WORK INSTRUCTIONS. Using the records that appear below, write out exactly the lines from the one with "Recreate this scene" through the one with "scene.camera = cam", keeping both end lines.

─── INFORMATION SUPPLIED ───

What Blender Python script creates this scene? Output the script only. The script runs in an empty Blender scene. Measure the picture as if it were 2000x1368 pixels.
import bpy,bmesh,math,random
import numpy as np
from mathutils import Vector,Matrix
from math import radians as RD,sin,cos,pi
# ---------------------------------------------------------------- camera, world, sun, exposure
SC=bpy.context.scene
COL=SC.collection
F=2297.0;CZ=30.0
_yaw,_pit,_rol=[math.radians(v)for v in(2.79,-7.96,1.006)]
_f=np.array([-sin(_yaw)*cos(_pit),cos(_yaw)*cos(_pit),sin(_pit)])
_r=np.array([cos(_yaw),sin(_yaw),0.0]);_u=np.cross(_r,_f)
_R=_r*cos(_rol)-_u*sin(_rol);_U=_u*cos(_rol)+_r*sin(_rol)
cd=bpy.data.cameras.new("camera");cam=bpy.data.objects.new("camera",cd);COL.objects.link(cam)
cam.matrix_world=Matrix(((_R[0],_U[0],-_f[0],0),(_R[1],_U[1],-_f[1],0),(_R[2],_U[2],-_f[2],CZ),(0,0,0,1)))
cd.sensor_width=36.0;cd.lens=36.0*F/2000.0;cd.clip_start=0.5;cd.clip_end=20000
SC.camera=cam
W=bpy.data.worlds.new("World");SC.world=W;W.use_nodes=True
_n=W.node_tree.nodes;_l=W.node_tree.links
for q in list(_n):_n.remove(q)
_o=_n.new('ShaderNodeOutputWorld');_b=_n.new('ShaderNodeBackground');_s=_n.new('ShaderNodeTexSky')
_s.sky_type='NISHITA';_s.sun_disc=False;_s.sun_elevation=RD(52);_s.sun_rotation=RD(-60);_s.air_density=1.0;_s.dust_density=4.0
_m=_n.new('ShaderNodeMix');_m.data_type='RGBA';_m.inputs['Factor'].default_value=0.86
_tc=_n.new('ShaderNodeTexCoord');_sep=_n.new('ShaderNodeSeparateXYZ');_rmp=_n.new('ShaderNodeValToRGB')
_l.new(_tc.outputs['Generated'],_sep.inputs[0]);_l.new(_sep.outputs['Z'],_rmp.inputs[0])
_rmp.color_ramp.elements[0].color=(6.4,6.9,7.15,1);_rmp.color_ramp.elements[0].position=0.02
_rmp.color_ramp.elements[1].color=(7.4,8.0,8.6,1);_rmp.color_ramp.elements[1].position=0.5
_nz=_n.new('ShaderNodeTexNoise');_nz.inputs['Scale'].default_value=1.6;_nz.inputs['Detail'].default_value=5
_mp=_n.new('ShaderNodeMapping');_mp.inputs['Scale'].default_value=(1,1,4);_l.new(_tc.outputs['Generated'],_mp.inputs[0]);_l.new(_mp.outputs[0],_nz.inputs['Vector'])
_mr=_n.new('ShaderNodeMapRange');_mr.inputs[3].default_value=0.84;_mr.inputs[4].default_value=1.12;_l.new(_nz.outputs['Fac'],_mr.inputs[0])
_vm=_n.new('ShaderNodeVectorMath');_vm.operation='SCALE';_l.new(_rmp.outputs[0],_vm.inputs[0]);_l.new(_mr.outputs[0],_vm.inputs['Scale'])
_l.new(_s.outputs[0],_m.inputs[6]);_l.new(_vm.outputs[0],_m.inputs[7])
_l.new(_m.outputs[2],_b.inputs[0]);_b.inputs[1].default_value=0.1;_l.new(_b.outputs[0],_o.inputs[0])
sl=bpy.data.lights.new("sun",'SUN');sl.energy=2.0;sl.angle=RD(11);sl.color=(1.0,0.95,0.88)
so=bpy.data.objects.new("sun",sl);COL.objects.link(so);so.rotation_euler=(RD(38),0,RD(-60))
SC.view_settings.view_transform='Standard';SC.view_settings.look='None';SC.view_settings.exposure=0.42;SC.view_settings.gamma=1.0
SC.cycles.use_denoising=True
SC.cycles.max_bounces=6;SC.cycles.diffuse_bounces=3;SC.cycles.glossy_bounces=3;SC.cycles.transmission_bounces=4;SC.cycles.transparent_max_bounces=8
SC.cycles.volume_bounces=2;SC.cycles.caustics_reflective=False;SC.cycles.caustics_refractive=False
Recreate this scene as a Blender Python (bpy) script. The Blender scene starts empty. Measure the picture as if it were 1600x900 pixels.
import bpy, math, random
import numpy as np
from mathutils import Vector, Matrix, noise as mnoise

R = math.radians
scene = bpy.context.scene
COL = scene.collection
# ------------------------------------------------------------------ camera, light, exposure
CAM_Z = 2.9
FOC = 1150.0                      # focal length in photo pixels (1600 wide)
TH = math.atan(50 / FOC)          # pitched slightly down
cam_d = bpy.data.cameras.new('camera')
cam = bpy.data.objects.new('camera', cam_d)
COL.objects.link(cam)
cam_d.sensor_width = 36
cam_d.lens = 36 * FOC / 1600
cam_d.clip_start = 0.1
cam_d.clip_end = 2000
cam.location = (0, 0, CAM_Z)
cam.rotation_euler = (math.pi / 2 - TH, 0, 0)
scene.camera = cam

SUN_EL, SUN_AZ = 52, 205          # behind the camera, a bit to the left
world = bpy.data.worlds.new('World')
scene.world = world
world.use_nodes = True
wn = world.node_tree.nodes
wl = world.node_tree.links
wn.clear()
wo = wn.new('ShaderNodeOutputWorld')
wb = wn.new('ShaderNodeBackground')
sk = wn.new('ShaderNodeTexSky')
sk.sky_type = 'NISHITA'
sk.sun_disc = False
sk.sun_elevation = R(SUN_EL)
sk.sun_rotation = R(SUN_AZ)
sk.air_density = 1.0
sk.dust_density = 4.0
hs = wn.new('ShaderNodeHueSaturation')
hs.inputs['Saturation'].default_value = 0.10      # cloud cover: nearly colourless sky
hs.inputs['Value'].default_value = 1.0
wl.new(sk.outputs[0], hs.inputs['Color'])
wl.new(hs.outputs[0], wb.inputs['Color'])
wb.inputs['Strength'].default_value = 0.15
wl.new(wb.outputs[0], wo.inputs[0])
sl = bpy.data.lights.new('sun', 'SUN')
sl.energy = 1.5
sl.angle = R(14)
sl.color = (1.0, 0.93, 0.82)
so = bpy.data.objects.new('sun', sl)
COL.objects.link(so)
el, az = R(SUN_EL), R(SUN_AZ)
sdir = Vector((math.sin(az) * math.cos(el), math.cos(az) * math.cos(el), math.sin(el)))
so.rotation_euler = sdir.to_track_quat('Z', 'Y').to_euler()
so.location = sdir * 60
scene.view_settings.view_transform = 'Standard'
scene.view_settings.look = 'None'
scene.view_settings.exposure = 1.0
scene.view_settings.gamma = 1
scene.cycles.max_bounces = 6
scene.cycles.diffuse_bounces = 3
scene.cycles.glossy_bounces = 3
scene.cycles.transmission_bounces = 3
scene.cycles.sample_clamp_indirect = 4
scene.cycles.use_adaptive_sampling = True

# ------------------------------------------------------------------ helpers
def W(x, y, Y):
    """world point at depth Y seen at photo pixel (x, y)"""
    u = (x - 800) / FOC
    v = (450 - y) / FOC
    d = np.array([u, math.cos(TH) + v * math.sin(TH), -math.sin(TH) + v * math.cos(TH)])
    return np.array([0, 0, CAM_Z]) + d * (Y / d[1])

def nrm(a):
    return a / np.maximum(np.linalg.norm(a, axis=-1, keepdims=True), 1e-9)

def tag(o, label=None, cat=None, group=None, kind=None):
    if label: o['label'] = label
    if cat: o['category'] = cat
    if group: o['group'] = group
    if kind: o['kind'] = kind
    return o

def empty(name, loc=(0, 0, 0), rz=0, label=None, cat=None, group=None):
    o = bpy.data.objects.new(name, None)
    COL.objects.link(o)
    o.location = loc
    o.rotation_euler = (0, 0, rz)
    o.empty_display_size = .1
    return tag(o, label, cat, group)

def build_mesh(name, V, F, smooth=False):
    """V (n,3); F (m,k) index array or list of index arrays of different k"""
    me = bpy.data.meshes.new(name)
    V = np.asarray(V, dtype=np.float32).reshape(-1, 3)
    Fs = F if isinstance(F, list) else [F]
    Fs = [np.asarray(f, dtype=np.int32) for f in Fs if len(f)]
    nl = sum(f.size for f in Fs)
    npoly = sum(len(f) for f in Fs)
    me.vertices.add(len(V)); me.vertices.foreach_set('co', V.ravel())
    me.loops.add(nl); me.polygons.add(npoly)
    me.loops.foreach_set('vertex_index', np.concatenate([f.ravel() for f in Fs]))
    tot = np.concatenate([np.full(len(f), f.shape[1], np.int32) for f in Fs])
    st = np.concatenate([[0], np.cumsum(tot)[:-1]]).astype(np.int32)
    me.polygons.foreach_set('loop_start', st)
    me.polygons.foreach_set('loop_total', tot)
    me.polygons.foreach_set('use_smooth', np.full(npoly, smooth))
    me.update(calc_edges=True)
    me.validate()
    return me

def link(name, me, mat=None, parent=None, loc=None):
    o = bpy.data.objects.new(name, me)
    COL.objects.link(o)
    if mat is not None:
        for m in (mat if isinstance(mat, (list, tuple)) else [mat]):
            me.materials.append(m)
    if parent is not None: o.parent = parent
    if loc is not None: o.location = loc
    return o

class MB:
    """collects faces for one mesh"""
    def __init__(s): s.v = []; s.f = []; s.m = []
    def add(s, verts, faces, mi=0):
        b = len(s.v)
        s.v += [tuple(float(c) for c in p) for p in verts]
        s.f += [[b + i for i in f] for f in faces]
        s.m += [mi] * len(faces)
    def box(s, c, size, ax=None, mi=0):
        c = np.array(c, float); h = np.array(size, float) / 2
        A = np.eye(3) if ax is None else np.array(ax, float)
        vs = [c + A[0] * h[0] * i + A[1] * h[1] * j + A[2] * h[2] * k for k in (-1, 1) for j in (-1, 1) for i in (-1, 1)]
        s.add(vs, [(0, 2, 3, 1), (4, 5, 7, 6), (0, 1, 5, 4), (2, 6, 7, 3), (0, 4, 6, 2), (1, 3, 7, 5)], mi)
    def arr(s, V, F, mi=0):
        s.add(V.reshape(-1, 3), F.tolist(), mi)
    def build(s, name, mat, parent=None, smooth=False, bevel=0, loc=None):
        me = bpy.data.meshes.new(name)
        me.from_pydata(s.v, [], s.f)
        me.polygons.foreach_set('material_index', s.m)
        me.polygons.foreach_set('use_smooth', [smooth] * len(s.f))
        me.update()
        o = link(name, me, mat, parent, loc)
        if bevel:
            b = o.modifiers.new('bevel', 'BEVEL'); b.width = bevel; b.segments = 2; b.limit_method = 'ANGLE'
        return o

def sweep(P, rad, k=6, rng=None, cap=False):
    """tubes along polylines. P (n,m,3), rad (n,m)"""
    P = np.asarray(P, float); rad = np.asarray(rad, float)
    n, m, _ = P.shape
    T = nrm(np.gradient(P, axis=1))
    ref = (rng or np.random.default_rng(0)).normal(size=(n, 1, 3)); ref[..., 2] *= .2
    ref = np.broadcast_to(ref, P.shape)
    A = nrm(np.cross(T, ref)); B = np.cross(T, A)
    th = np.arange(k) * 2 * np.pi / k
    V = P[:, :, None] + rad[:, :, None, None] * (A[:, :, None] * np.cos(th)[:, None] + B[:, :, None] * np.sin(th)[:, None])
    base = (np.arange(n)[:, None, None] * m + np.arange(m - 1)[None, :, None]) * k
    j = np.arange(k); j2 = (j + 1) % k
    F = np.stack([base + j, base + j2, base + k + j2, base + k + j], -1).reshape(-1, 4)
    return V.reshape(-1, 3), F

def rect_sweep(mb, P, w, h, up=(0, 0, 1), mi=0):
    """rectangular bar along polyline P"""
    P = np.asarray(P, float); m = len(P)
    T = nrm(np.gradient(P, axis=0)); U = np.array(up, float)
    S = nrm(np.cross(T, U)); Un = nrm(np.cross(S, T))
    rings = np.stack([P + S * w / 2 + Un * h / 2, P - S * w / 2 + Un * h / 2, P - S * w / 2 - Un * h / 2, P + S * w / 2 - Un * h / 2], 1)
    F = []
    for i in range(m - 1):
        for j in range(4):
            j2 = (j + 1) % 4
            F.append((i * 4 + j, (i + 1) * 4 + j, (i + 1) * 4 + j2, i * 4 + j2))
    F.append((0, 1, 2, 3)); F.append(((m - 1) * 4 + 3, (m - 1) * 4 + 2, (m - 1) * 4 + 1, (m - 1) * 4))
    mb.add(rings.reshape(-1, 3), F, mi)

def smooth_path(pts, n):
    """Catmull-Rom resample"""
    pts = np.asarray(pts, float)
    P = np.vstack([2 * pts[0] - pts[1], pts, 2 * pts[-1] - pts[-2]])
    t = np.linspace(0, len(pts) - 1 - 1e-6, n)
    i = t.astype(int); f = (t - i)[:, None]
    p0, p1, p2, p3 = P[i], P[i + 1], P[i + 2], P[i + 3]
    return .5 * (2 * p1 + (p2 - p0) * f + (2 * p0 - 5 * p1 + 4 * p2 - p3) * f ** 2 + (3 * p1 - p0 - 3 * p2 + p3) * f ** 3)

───

ANSWER BELOW.
Recreate this scene as a Blender Python (bpy) script. The Blender scene starts empty. Measure the picture as if it were 1600x900 pixels.
import bpy, math, random
import numpy as np
from mathutils import Vector, Matrix, noise as mnoise

R = math.radians
scene = bpy.context.scene
COL = scene.collection
# ------------------------------------------------------------------ camera, light, exposure
CAM_Z = 2.9
FOC = 1150.0                      # focal length in photo pixels (1600 wide)
TH = math.atan(50 / FOC)          # pitched slightly down
cam_d = bpy.data.cameras.new('camera')
cam = bpy.data.objects.new('camera', cam_d)
COL.objects.link(cam)
cam_d.sensor_width = 36
cam_d.lens = 36 * FOC / 1600
cam_d.clip_start = 0.1
cam_d.clip_end = 2000
cam.location = (0, 0, CAM_Z)
cam.rotation_euler = (math.pi / 2 - TH, 0, 0)
scene.camera = cam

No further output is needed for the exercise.